--- Start Supplied entries ---

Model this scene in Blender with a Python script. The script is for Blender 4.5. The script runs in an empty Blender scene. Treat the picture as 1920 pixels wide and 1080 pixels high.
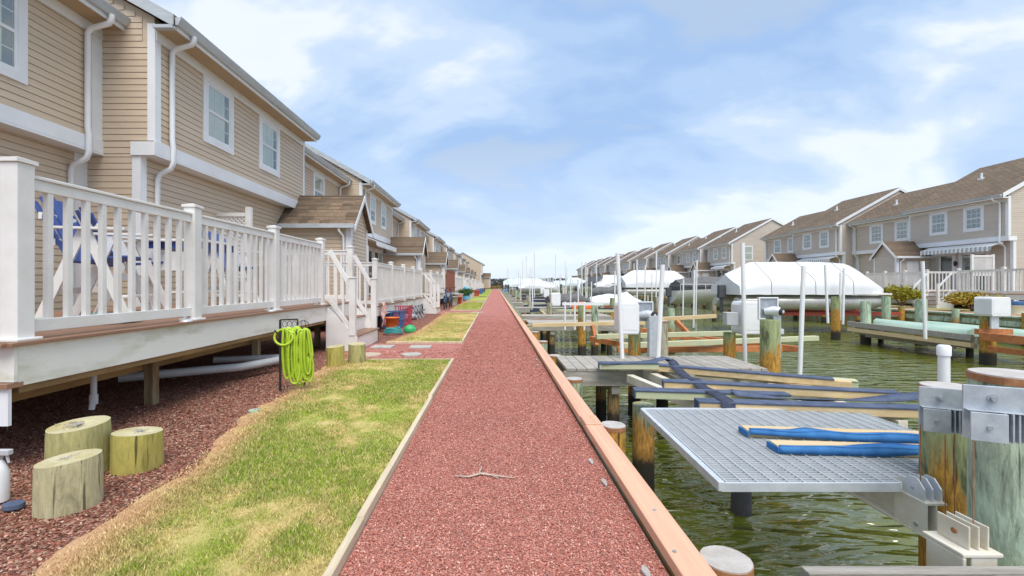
import bpy, math, random
import numpy as np
from mathutils import Vector, noise as mn
random.seed(7); rng = np.random.default_rng(7)
sc = bpy.context.scene
col = sc.collection
R = math.radians

# ------------------------------------------------------------------ camera
cd = bpy.data.cameras.new('camera'); cam = bpy.data.objects.new('camera', cd); col.objects.link(cam)
cam.location = (0, 0, 1.2); cam.rotation_euler = (R(90), 0, 0)
cd.lens = 16.0; cd.sensor_width = 36.0; cd.shift_x = 32/1920; cd.shift_y = -7/1920
cd.clip_start = 0.05; cd.clip_end = 6000
sc.camera = cam

# ------------------------------------------------------------------ world
SUN_EL, SUN_AZ = R(60), R(168)          # direction the light comes from, azimuth from +Y clockwise
w = bpy.data.worlds.new('World'); sc.world = w; w.use_nodes = True
nt = w.node_tree; nt.nodes.clear()
def nd(t, typ, **kw):
    n = t.nodes.new(typ)
    for k, v in kw.items():
        setattr(n, k, v)
    return n
out = nd(nt, 'ShaderNodeOutputWorld'); bg = nd(nt, 'ShaderNodeBackground')
sky = nd(nt, 'ShaderNodeTexSky'); sky.sky_type = 'NISHITA'; sky.sun_disc = False
sky.sun_elevation = SUN_EL; sky.sun_rotation = SUN_AZ
tc = nd(nt, 'ShaderNodeTexCoord')
sep = nd(nt, 'ShaderNodeSeparateXYZ'); nt.links.new(tc.outputs['Generated'], sep.inputs[0])
def M_(t, op, a, b=None, clamp=False):
    n = nd(t, 'ShaderNodeMath', operation=op, use_clamp=clamp)
    for i, v in enumerate((a, b)):
        if v is None: continue
        if isinstance(v, (int, float)): n.inputs[i].default_value = v
        else: t.links.new(v, n.inputs[i])
    return n.outputs[0]
zz = M_(nt, 'MAXIMUM', sep.outputs[2], 0.0)
den = M_(nt, 'ADD', zz, 0.50)
cx = M_(nt, 'DIVIDE', sep.outputs[0], den); cy = M_(nt, 'DIVIDE', sep.outputs[1], den)
cmb = nd(nt, 'ShaderNodeCombineXYZ'); nt.links.new(cx, cmb.inputs[0]); nt.links.new(cy, cmb.inputs[1])
mp = nd(nt, 'ShaderNodeMapping'); mp.inputs['Rotation'].default_value = (0, 0, R(35)); mp.inputs['Scale'].default_value = (1.0, 1.75, 1)
mp.inputs['Location'].default_value = (5.3, 2.2, 0)
nt.links.new(cmb.outputs[0], mp.inputs[0])
def noise_(t, vec, scale, det=6, rough=.55, dist=0.0):
    n = nd(t, 'ShaderNodeTexNoise'); n.inputs['Scale'].default_value = scale; n.inputs['Detail'].default_value = det
    n.inputs['Roughness'].default_value = rough; n.inputs['Distortion'].default_value = dist
    if vec is not None: t.links.new(vec, n.inputs['Vector'])
    return n
def ramp_(t, fac, stops, interp='LINEAR'):
    r = nd(t, 'ShaderNodeValToRGB'); r.color_ramp.interpolation = interp
    els = r.color_ramp.elements
    while len(els) < len(stops): els.new(0.5)
    for e, (p, c) in zip(els, stops):
        e.position = p; e.color = (*c, 1) if len(c) == 3 else c
    t.links.new(fac, r.inputs[0]); return r
def mixc(t, fac, a, b, mode='MIX'):
    m = nd(t, 'ShaderNodeMix', data_type='RGBA', blend_type=mode)
    for i, v in ((0, fac), (6, a), (7, b)):
        if isinstance(v, (int, float)): m.inputs[i].default_value = v
        elif isinstance(v, tuple): m.inputs[i].default_value = (*v, 1)
        else: t.links.new(v, m.inputs[i])
    return m.outputs[2]
n1 = noise_(nt, mp.outputs[0], 1.15, 6, .5, .35)
n2 = noise_(nt, mp.outputs[0], 3.4, 5, .55, .3)
f = M_(nt, 'ADD', M_(nt, 'MULTIPLY', n1.outputs[0], .78), M_(nt, 'MULTIPLY', n2.outputs[0], .22))
CLB = (3.0, 4.35, 6.5)      # open blue between the clouds
cr = ramp_(nt, f, [(.38, (2.9, 3.75, 5.1)), (.43, (2.4, 3.55, 5.5)), (.485, (2.95, 4.05, 5.75)), (.535, (3.9, 4.8, 6.1)), (.585, (5.6, 6.0, 6.5)), (.66, (5.2, 5.7, 6.4))], 'EASE')
hz = ramp_(nt, sep.outputs[2], [(0.0, (1, 1, 1)), (.12, (.45,)*3), (.30, (0, 0, 0))])
cloud = mixc(nt, hz.outputs[0], cr.outputs[0], (5.0, 5.65, 6.6))
m3 = mixc(nt, .9, sky.outputs[0], cloud)
nt.links.new(m3, bg.inputs[0]); bg.inputs[1].default_value = 0.056
nt.links.new(bg.outputs[0], out.inputs[0])

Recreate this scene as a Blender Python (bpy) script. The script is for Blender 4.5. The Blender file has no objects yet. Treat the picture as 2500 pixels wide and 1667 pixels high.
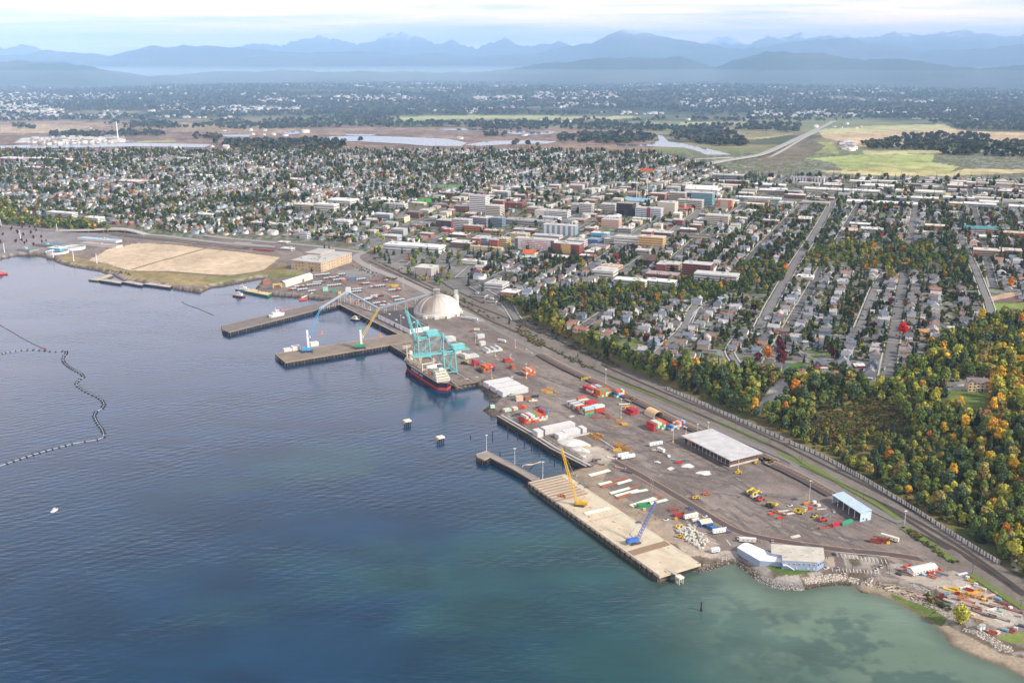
import bpy,math,random
import numpy as np
from mathutils import Vector,Matrix

# ------------------------------------------------------------------ camera, sky, sun, exposure
SC=bpy.context.scene
COL=SC.collection
FPX,CAMH=2430.0,373.0
PITCH=math.atan((833.5-140)/FPX)
cam=bpy.data.cameras.new('camera'); camo=bpy.data.objects.new('camera',cam); COL.objects.link(camo)
cam.sensor_width=36.0; cam.lens=36.0*FPX/2500.0
cam.clip_start=5.0; cam.clip_end=120000.0
camo.location=(0,0,CAMH); camo.rotation_euler=(math.pi/2-PITCH,0,0)
SC.camera=camo
SC.view_settings.view_transform='Standard'; SC.view_settings.look='None'
SC.view_settings.exposure=0.34; SC.view_settings.gamma=1.0
SC.cycles.max_bounces=5; SC.cycles.diffuse_bounces=2; SC.cycles.glossy_bounces=2
SC.cycles.transmission_bounces=2; SC.cycles.volume_bounces=1; SC.cycles.transparent_max_bounces=8
SC.cycles.use_denoising=True

SUN_EL,SUN_AZ=math.radians(36),math.radians(118)       # azimuth clockwise from +Y (behind the camera, to the right)
W=bpy.data.worlds.new('World'); SC.world=W; W.use_nodes=True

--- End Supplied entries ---

The required output is the exact run of lines from the start of the records through the line containing "sc.camera = cam", both ends included, with no pictures.

Finished answer:
Model this scene in Blender with a Python script. The script is for Blender 4.5. The script runs in an empty Blender scene. Treat the picture as 1920 pixels wide and 1080 pixels high.
import bpy, math, random
import numpy as np
from mathutils import Vector, noise as mn
random.seed(7); rng = np.random.default_rng(7)
sc = bpy.context.scene
col = sc.collection
R = math.radians

# ------------------------------------------------------------------ camera
cd = bpy.data.cameras.new('camera'); cam = bpy.data.objects.new('camera', cd); col.objects.link(cam)
cam.location = (0, 0, 1.2); cam.rotation_euler = (R(90), 0, 0)
cd.lens = 16.0; cd.sensor_width = 36.0; cd.shift_x = 32/1920; cd.shift_y = -7/1920
cd.clip_start = 0.05; cd.clip_end = 6000
sc.camera = cam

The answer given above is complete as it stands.